For one to get a true picture of what this forum meant to those who showed up to protest it, one must take a look at what these groups are saying. We think that most people will realize what is going on when they take a look at the stuff that these people are writing about Jamal, but if you are left confused by what you read or see, we would challenge you to look no further than what is around us.

If you get a chance to actually sit down and think about this kind of stuff, you will find that what lies on the surface of things is simply not true. On the surface the Fraternal Order, the "Republicrats" (presidential candidates George W. Bush and Al Gore), the campus conservatives, and the UCPD, would like you to believe that they are on your side and that they are merely neutral people looking out for your best interests. But upon second glance, you will find that any attempt to really debate Jamal's case or the justice system in general is avoided by these groups. Dig deeper and you will notice that there is a lot that goes unsaid. You will hear no debate this year in the political elections about Jamal, or the growing number of people on death row, or in jail.

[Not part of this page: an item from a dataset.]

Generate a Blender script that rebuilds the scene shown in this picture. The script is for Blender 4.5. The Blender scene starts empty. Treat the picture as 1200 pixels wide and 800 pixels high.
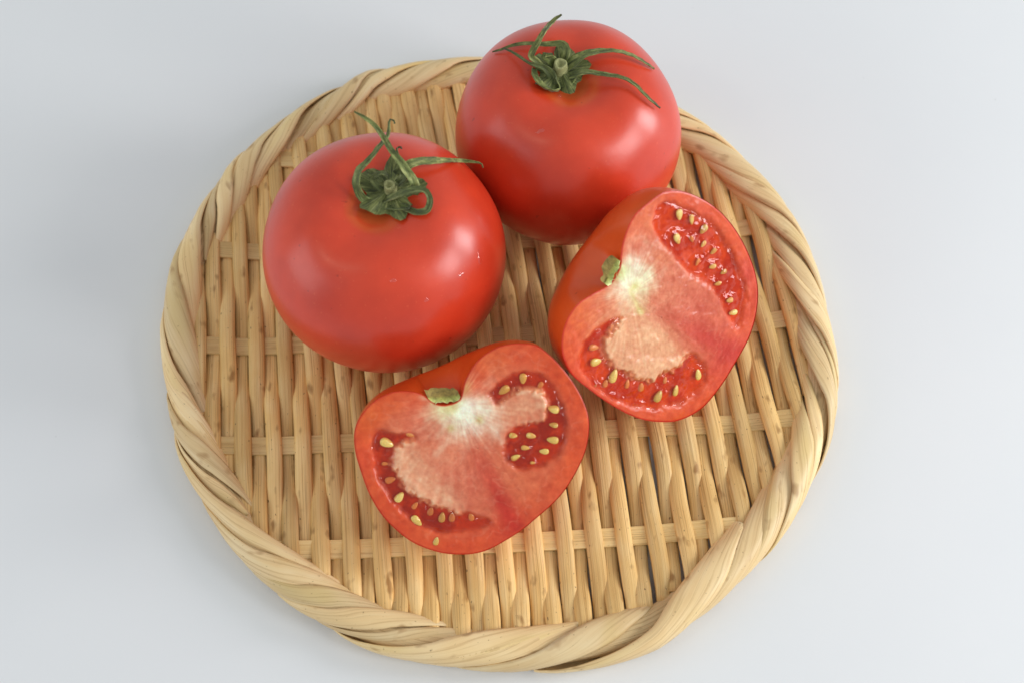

You may ask, "Why?" Well, it is simple, with all the big money that the major candidates are taking, why would they want to talk about the realities many face as the gap between the rich and poor grows bigger and bigger. Why would candidates want to talk about the attacks on low income people, people of color, indigenous people, disabled people, the queer community, and women? Could you imagine what would happen if people actually talked about the UCPD's blatant and ongoing racial profiling and attacks on the first amendment rights of those who protest?

We challenge you to check out both sides of the story, to read about the history of Philadelphia at the time that Jamal was convicted of killing police officer Daniel Faulkner, and to read and listen to the voices of millions of people around the world as they call for Jamal's freedom and the abolishment of the death penalty.